In rapid succession, the inadequacies of City of Derry airport and the creaking rail link between Derry and Belfast have come in for a well-deserved pasting recently.
A bit of Derry grumbling also focused on the verdict by the latest Bridgestone Guide that when it came to food, Derry was best viewed through the rear window of a car - leagues behind foodie-Belfast in particular, restaurants still mostly stuck in packet-soup land.
One local amenity arguably well ahead of Belfast is Radio Foyle, the BBC's award-winning local station. The summer controversies were gracefully seized on by a magazine programme with the warmth of a small place, but a reach and production team worthy of any full-size city. Presenter Paul McFadden does the rare thing of sparking and then staying out of discussions, serious and light alike. In the Bridgestone conversation he did murmur that Belfast had good restaurants because it had "all the jobs and all the money". Bridgestone editor John McKenna thought there was no mystery. People were heading across the Border and giving their money to restaurants in Donegal.
Some Donegal towns are booming now compared to Derry, the city just over the Border that was once the shopping magnet for the whole northwest and before that the port through which emigrants poured out to the new world. John Hume, its most famous son for decades, who began by preaching self-help but was forced into political action, is off tomorrow to New Brunswick, Canada, with a group devoted to celebrating the contribution there of Irish and Ulster-Scots.
The Hume birthplace itself now has strikingly wealthy suburbs, but the patchiest of economic development. Derry has had much to complain about, and has always complained in style. The lament essentially is that it is deprived of the infrastructure and therefore of the comparative affluence of Belfast.
A city of more city-like dimensions than the small walled town on the Foyle, Belfast justifies its advantages by claiming to be a capital, something half of its own citizens dispute. Derry merely claims to be like nowhere else.
The two towns face into the new era with differences flying. What Derry lacks materially it makes up for in sense of community and informality, the upside of being a village in thin disguise.
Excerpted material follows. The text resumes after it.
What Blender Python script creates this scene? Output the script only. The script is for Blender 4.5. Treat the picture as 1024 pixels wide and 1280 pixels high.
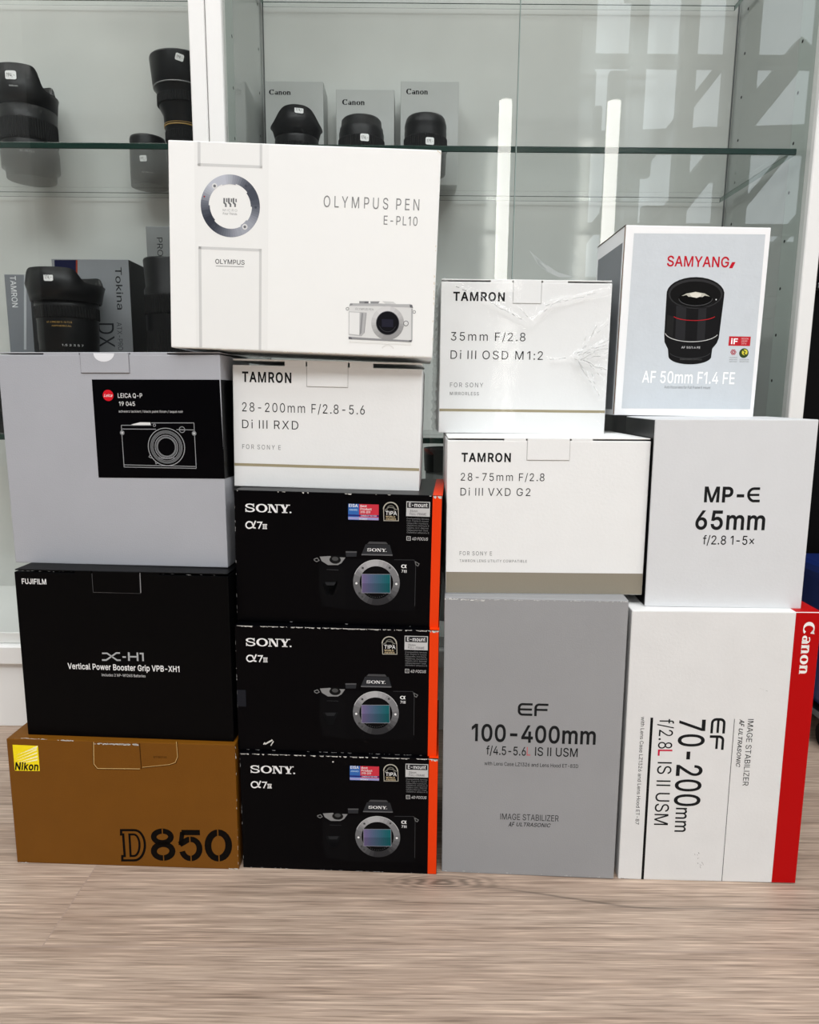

There is small point in giving yourself airs if most people you meet on the street are likely to be your cousins.
Claustrophobia drives many away, but an equivalent affection for their birthplace will never be shared by as many citizens of Belfast, a place made up of many places with histories that clashed well before the last 40 years.
Waterside unionists and cityside nationalists might glower at each other across the Foyle but share pride in the walls. The relationship with Donegal may have complications but as countless families with Inishowen ancestors attest, it is part of Derry's life-blood on both sides of the river.
How today's situation shakes down will depend on several factors, not least the psychology of coming generations of bright young Derry-born Protestants. Most of their parents may stay fixated on the most blatant change in the landscape. It is certainly hard to assimilate the fact that the city's chief contemporary political representative, sharing the top post in a transformed Stormont with none other than Ian Paisley, is Martin McGuinness.
The McGuinness reputation was made 30 years ago, when he led the IRA while it bombed Derry's commercial centre close to extinction.
But then for many Catholics across the North, Ian Paisley as First Minister is hardly a source of joyous contemplation either.
Protestant flight from Catholic-run Derry to Limavady and the east is not much of a slogan, and no way to live. Martin McGuinness has been local lad made good for a long time.
The IRA's war in Derry was over, at least in the view of many republicans, several years before the first "cessation of military operations" was declared. In the view of many unionists, the reason was clear enough. The IRA would not bomb what its own people now controlled. There was little unionist-owned business left inside the walls and the Guildhall, seat of local government, had changed hands.
The council had become "Derry Council", renamed by the upwardly mobile nationalist majority that relegated "Londonderry". In the early Troubles it was Derry, not Belfast, that drew international attention for its radicals and rhetoric.
Like other places, Derry people resent disrespect from outsiders but are quick to jibe themselves. Some who saw the revolution begin wonder where the radicalism went. Only slightly joking, they mutter that a good few foot soldiers of the civil rights movement have joined the landlord classes.
Others simply want the rich to spend their money at home, and support a few good restaurants.